A TV spectacular, a Sunday School picnic, a political convention, an impressive demonstration of Black unity, "a visible exhibition of interracial brotherhood," an almost unprecedented exhibition of resolve, a new concept of lobbying, a living petition, a show of strength, an outburst, a call to the national conscience: The mammoth March on Washington was everything they said it was, and more--and it moved men and women as they had never been moved before.
It threatened, at points, to become a meaningless gesture, an extravaganza, an outing, a prayer said to the wind. But the people, the old ladies and the young boys, the students and the dreamers, the young girls in bright babushkas and the old men in shiny blue suits: the people--they redeemed it, and made it something to remember.
They came, these people, from points all over America, and several overseas; they assembled in Washington on the grassy slopes of the Washington Monument and walked about a mile to the Lincoln Memorial, where they said with their bodies that Black people had been waiting for 100 years and 240 days and that they were still not free and that 100 years and 241 days were too long to wait. There, in balmy 84-degree weather, in the shadow of the Memorial and the presence of God, they recalled (in Archibald MacLeish's phrase) "the holy dream we were to be"--recalled the dream and made it flesh and blood and bone in their black and white togetherness.
This, then, was the March: A long and uncomfortable trip on trains and buses and planes, a short walk down Constitution and Independence avenues, words said in the sun and, beneath it all, a quiet anger, a fierce hope and the wind and the fire of a dream.

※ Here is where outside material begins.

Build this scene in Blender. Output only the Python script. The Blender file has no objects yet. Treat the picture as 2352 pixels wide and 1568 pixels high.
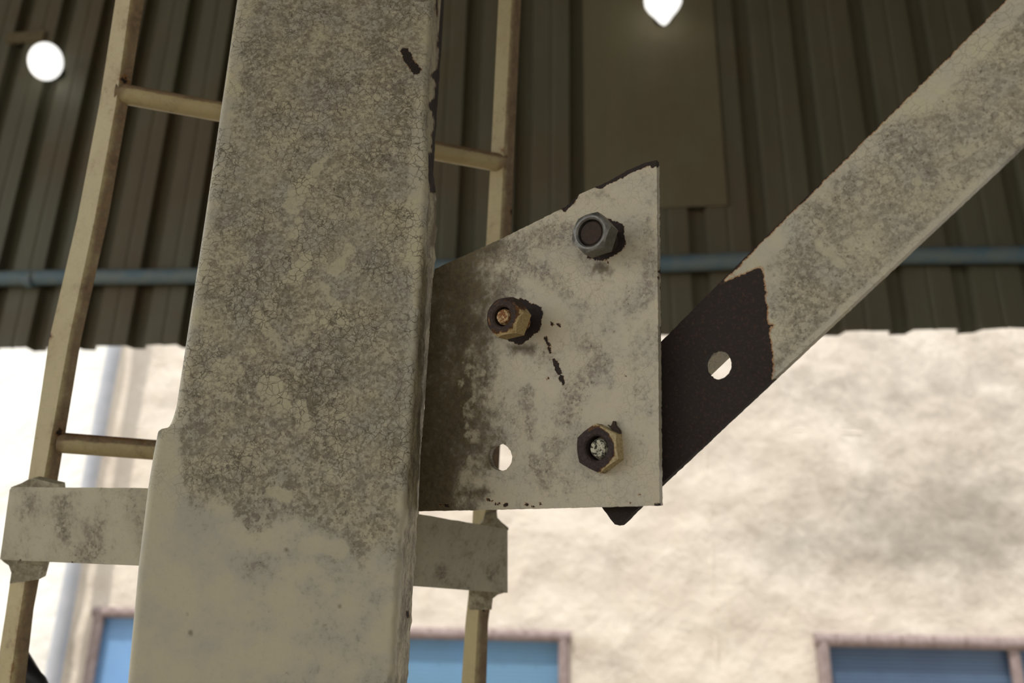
import bpy, bmesh, math, random
import numpy as np
from mathutils import Vector, Matrix
from mathutils.geometry import delaunay_2d_cdt

random.seed(4); rng = np.random.default_rng(4)
W, H, F = 2352.0, 1568.0, 1900.0
CAMZ = 1.7

# ------------------------------------------------------------------ camera
up_c = Vector((114.0, 5484.0, -F)).normalized()          # world Z seen from the camera
fwd = Vector((0, 0, -1))
yh = (fwd - up_c * fwd.dot(up_c)).normalized()           # world Y seen from the camera
xh = yh.cross(up_c)
R = Matrix((xh, yh, up_c))                               # camera -> world
CAM = Vector((0, 0, CAMZ))
sc = bpy.context.scene
cd = bpy.data.cameras.new('camera'); cam = bpy.data.objects.new('camera', cd)
sc.collection.objects.link(cam); sc.camera = cam
cam.matrix_world = Matrix.Translation(CAM) @ R.to_4x4()
cd.sensor_width = 36; cd.lens = F / W * 36; cd.clip_start = .02; cd.clip_end = 200
cd.dof.use_dof = True; cd.dof.focus_distance = .66; cd.dof.aperture_fstop = 5.2
cd.dof.aperture_blades = 7

# ------------------------------------------------------------------ world, sun, exposure
wd = bpy.data.worlds.new('sky'); sc.world = wd; wd.use_nodes = True
bg = wd.node_tree.nodes['Background']
bg.inputs['Color'].default_value = (.95, .97, 1.0, 1); bg.inputs['Strength'].default_value = 2.0
sl = bpy.data.lights.new('sun', 'SUN'); sun = bpy.data.objects.new('sun', sl)
sc.collection.objects.link(sun)
sl.energy = 3.3; sl.angle = math.radians(2); sl.color = (1, .945, .85)
sun.rotation_euler = Vector((.30, .42, -.95)).to_track_quat('-Z', 'Y').to_euler()
vs = sc.view_settings
vs.view_transform = 'Standard'; vs.look = 'None'; vs.gamma = 1; vs.exposure = -0.10
vs.use_curve_mapping = False
sc.cycles.max_bounces = 8; sc.cycles.diffuse_bounces = 5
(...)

Dreams brought the demonstrators to this particular place at this particular time--dreams and drastic demands within them. We are accustomed now to the dreams of the young, but there is a certain poetry in the fact that this march was the product of the dreams of a "New Negro" who was born in 1889. For Asa Philip Randolph, the 74-year-old president of the Brotherhood of Sleeping Car Porters and vice-president of the AFL-CIO, the March was the culmination of a half-century of agitation. He had come uphill all the way, this old man; he had won the first FEPC order from President Roosevelt in 1941 by threatening a March on Washington, and he had been threatening a March on Washington ever since. In January 1963, he suggested a march to dramatize the plight of unemployed Negroes, but nobody was listening and nobody seemed to care. Then came Birmingham; then came the thunder of Blacks in the streets; then came the Summer of Discontent; and men remembered the Old Man and what he had done in 1941 and what he wanted to do in 1963. In the end, the five major Black organizations--NAACP, SCLC, "SNICK," CORE and the National Urban League--closed ranks behind Randolph and his dream. A Jew, a Catholic, a Protestant, and a labor leader completed the cast of leaders. They named Randolph director; and the Old Man went back to his Harlem office, and the years fell from him. He chose as his deputy director Bayard Rustin, a brilliant mover and shaker in the Freedom Movement, and another veteran of the March on Washington Movement of 1941.
Before Randolph and Rustin lay a formidable task--moving 200,000 or more people into Washington and out in one day, feeding, organizing and, to be blunt, restraining them for 24 hours. That this was done, and with such aplomb, spoke volumes about the quality of Black leadership in 1963.
Through the late summer, as the fires of discontent burned in the streets, Randolph and his aides prodded, pushed and organized. As they worked, ripples of fear spread across the nation. Washington, D.C., already more than one-half Black, was hysterical; the general feeling, the Washington Daily News said, was that the Vandals were coming again to sack Rome. Powerful politicians and big men in labor and business urged the leaders to abandon the March; it was unwise, they said, imprudent, unnecessary, and perhaps illegal. The press took up the cry, saying with increasing stridence that the March was social dynamite and that violence was almost unavoidable.
Despite the furor or perhaps because of it, preparations continued. In a yellow building in Harlem and in another yellow building in Washington, March aides wrestled with unprecedented logistical problems, contacting over 1500 organizations, naming regional directors, writing and rewriting organizational manuals.
March leaders went to extraordinary lengths to ensure a peaceful demonstration. As originally conceived by the more venturesome leaders, the March was to be a rasp across an exposed nerve. One student leader announced early in the summer that he and his wife and baby planned to pitch a tent on the White House lawn. Others spoke of sit-ins in the offices of Mississippi Senator James Eastland and other White legislators. The leaders vetoed these plans, banning inciting signs and forbidding picketing at the White House and on Capitol Hill. An internal police system was set up to isolate and exclude troublemakers. The March, according to the leaders, was for Freedom and Jobs. The immediate aim was to prod Congress on the pending civil rights bill.